• Raw data
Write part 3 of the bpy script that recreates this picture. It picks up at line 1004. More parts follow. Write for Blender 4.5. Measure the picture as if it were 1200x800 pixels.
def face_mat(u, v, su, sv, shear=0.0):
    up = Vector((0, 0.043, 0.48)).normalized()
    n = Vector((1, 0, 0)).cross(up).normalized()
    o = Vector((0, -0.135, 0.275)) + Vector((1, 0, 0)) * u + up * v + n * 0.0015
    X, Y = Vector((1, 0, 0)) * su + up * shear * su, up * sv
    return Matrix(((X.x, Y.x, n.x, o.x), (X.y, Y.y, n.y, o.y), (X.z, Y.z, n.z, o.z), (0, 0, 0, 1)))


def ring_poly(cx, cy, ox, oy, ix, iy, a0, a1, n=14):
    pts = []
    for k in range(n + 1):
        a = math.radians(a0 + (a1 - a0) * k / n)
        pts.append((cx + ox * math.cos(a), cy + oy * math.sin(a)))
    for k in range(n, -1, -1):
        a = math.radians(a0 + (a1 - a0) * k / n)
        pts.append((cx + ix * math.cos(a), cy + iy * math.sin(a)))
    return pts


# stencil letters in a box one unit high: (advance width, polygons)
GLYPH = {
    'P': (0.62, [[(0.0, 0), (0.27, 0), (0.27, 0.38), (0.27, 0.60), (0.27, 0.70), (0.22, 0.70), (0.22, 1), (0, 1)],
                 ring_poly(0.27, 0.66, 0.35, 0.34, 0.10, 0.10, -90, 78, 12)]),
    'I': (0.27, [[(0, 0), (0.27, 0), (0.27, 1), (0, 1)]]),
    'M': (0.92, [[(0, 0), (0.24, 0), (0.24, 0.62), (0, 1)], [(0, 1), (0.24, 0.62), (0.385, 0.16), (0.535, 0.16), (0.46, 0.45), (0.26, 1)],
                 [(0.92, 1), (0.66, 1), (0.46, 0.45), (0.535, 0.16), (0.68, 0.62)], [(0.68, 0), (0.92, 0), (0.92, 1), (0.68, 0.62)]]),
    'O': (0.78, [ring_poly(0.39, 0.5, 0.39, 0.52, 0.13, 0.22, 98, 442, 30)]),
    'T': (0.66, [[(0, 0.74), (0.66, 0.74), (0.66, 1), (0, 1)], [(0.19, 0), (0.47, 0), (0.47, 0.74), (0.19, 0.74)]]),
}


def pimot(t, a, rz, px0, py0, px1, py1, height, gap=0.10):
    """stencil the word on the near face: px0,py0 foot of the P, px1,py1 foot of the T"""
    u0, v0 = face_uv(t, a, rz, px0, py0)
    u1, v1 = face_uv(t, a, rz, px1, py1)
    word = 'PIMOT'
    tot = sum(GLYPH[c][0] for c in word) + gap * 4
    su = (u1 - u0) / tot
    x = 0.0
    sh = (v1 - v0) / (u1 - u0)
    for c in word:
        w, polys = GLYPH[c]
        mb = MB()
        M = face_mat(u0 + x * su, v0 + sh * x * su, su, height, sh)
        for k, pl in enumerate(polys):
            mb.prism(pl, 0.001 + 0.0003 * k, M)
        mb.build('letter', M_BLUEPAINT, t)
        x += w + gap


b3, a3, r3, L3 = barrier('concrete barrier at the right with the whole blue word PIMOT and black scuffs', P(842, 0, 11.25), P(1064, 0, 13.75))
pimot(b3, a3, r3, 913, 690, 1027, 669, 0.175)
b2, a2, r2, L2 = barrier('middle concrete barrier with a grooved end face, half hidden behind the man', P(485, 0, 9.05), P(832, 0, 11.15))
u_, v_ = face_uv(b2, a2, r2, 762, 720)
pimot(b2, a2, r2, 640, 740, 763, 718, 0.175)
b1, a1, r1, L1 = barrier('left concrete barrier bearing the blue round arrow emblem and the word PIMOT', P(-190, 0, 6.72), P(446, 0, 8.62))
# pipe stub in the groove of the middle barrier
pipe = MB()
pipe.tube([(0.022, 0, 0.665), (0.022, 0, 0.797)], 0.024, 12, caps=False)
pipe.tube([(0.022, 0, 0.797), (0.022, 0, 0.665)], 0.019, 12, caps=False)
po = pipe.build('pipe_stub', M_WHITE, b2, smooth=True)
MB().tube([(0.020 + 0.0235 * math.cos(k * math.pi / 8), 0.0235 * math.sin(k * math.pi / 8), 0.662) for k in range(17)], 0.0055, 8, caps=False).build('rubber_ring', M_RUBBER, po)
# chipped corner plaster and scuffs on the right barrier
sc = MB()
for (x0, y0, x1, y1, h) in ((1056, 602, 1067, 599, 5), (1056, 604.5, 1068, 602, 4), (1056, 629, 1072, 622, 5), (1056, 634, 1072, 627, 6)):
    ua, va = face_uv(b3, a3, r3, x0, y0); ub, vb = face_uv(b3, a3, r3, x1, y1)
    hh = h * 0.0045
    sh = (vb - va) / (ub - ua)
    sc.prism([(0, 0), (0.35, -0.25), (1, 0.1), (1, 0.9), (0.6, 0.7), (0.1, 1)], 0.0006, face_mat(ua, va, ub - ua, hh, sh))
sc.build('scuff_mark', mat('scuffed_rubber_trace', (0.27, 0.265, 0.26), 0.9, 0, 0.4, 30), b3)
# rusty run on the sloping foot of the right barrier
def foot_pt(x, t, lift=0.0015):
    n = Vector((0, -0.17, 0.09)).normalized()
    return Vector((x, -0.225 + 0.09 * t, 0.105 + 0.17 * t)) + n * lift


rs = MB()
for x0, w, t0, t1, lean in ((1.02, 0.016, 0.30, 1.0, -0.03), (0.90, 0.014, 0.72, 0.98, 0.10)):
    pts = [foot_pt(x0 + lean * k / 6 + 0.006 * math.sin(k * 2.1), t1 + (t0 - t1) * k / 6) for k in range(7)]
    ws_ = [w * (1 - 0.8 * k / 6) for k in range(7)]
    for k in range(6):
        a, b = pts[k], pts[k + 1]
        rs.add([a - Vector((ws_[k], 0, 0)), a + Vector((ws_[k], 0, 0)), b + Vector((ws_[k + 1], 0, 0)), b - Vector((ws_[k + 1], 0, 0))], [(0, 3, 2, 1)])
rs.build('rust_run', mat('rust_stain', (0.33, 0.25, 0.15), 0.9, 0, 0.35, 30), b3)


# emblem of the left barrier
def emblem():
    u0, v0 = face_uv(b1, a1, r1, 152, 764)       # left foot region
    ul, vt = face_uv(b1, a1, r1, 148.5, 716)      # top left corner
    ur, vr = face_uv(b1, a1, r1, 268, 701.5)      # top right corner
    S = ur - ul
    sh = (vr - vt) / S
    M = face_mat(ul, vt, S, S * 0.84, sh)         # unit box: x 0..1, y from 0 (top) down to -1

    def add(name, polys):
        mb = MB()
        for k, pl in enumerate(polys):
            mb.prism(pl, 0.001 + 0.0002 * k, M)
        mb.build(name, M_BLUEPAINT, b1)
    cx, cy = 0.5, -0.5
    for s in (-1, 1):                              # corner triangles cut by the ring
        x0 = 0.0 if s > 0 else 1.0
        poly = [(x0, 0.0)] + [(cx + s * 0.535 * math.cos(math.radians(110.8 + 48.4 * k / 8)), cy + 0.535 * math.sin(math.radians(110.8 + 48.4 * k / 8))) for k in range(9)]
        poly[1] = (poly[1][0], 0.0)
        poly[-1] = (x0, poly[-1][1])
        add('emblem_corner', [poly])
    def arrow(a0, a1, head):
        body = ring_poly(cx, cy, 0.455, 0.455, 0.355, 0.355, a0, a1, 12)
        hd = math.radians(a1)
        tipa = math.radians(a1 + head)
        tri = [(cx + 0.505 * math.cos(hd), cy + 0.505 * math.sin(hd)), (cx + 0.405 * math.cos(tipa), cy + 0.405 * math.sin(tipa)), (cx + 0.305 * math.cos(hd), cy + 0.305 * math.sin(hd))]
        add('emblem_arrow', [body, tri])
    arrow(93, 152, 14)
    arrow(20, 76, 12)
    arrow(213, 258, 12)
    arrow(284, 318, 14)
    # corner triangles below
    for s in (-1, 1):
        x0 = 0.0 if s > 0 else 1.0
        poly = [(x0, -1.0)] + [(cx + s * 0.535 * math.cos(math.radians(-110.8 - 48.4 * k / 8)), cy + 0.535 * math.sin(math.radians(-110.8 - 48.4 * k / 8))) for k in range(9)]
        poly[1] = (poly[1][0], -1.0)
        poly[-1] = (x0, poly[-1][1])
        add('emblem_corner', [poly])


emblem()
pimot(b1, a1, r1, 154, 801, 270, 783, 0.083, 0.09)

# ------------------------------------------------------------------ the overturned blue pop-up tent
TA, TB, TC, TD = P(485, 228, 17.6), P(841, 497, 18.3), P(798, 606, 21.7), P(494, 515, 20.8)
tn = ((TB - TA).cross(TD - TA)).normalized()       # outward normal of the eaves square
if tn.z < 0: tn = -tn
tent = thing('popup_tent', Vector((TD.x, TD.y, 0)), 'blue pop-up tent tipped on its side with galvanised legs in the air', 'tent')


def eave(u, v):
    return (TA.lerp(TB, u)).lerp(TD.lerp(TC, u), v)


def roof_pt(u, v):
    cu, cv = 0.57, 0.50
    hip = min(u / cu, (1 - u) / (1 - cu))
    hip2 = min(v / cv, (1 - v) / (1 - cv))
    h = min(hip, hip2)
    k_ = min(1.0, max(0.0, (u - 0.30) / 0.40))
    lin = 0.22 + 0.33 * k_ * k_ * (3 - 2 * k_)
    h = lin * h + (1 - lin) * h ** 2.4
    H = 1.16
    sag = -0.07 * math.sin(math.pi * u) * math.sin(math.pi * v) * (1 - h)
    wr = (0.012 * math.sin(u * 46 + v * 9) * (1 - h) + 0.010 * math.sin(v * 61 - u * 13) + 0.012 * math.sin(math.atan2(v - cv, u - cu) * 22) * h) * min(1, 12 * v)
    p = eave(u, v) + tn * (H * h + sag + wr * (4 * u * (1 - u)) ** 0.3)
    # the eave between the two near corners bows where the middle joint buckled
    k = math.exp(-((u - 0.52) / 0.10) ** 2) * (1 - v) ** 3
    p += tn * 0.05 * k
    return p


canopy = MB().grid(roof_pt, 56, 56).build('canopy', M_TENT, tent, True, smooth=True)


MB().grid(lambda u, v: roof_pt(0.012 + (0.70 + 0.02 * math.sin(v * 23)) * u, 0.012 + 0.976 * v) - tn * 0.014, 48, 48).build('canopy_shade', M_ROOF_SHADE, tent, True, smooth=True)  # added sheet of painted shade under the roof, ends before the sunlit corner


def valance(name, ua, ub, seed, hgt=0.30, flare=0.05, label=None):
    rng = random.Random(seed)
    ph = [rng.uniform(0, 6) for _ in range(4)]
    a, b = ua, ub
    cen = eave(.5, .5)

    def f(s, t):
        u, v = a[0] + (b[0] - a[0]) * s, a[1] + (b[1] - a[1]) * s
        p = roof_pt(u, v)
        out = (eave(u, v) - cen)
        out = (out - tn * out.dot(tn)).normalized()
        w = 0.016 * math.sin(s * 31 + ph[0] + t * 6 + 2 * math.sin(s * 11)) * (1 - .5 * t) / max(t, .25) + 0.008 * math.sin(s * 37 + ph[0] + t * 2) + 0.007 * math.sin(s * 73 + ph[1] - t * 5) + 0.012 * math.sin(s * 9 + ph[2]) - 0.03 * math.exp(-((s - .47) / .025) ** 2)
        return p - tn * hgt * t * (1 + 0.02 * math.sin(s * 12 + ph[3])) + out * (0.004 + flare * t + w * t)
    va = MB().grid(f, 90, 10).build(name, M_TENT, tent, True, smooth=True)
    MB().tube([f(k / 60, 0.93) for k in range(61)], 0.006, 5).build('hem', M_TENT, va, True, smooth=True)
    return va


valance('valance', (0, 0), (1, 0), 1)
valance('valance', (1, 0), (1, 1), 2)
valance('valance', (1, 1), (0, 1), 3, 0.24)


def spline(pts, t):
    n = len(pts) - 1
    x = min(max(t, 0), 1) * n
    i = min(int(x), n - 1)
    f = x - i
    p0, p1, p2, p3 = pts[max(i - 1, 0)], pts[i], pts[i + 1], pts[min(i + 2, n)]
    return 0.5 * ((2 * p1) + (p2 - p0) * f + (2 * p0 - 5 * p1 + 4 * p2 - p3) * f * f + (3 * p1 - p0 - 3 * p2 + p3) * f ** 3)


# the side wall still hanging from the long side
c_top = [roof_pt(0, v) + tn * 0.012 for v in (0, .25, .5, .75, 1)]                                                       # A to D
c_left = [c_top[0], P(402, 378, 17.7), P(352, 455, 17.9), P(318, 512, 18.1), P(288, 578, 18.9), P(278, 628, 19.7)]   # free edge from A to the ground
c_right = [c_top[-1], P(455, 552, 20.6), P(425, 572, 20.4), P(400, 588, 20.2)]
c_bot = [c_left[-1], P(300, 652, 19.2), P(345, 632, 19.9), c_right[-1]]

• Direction
Out of the data above, set down the lines from the one with "MB().grid(lambda u, v: roof_pt(0.012" to the one with "cen = eave(.5, .5)", both included, exactly as written and with no additions.

• Answer to the problem
MB().grid(lambda u, v: roof_pt(0.012 + (0.70 + 0.02 * math.sin(v * 23)) * u, 0.012 + 0.976 * v) - tn * 0.014, 48, 48).build('canopy_shade', M_ROOF_SHADE, tent, True, smooth=True)  # added sheet of painted shade under the roof, ends before the sunlit corner


def valance(name, ua, ub, seed, hgt=0.30, flare=0.05, label=None):
    rng = random.Random(seed)
    ph = [rng.uniform(0, 6) for _ in range(4)]
    a, b = ua, ub
    cen = eave(.5, .5)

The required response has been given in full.